Caucasian Neopaganism is a category including movements of modern revival of the autochthonous religions of the indigenous peoples of the Caucasus. It has been observed by scholar Victor Schnirelmann especially among the Abkhaz and the Circassians.

The Abkhaz native religion, or Abkhaz Neopaganism, is the contemporary Neopagan re-emergence of the ethnic religion of the Abkhaz people in Abkhazia, a revitalisation which started in the 1980s. The most important holy sites of the religion are the Seven Shrines of Abkhazia, each one having its own priestly clan, where rituals and prayers began to be solemnly restored from the 1990s onward.

According to the 2003 census, 8% of the population of Abkhazia adheres to Abkhaz Paganism. On the 3rd of August 2012 the Council of Priests of Abkhazia was formally constituted in Sukhumi. The possibility to make the Abkhaz native religion one of the state religions was discussed in the following months.

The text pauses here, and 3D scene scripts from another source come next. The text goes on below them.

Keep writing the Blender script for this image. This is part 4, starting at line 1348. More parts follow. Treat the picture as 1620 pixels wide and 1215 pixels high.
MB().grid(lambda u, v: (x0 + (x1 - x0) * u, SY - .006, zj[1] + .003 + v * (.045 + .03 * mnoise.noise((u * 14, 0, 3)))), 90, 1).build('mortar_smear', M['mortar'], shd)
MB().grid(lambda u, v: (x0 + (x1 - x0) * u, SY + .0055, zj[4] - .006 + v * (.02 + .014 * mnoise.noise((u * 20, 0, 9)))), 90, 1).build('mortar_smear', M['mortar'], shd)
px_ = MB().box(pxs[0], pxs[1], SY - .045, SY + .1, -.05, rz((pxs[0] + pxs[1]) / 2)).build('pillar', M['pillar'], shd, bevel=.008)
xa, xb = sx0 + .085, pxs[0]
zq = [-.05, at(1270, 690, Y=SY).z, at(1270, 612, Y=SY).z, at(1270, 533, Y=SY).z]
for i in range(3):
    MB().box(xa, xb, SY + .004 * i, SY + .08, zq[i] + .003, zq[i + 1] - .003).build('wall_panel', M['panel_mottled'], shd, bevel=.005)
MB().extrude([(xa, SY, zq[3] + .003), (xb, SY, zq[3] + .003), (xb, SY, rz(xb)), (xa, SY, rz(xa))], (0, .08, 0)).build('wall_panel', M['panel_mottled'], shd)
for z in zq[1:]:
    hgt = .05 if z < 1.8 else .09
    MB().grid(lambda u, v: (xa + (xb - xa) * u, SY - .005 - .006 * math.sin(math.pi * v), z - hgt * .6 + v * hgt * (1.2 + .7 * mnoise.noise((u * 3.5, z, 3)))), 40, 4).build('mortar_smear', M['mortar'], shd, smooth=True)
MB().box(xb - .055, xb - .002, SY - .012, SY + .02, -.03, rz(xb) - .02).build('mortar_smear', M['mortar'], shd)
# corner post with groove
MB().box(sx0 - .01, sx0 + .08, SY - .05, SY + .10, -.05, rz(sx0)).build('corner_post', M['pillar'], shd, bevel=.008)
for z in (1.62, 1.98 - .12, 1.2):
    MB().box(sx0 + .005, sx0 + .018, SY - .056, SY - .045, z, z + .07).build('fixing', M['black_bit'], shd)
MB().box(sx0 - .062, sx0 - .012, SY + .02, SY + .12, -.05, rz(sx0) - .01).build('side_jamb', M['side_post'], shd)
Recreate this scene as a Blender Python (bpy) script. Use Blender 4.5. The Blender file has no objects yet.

Adyghe Habze, also Circassian Habze or "Habza" (Adyghe: Адыгэ Хабзэ; derived from хы khy, meaning "order", plus бзэ bze, meaning "speech"), also spelled "Khabze" or "Khabza", also called Habzism, defines the Pagan ethnic religion, philosophy and worldview of the Adyghe or Circassians, an ethnic group of North Caucasian stock inhabiting areas of Caucasia: the republic of Adygea, and the bordering republics of Karachay-Cherkessia and Kabardino-Balkaria (the Kabard subgroup), all three within the domains of Russia. The Adyghe native religion was influenced by Hellenic religion and philosophy at the time of Greek colonisation in the Caucasus.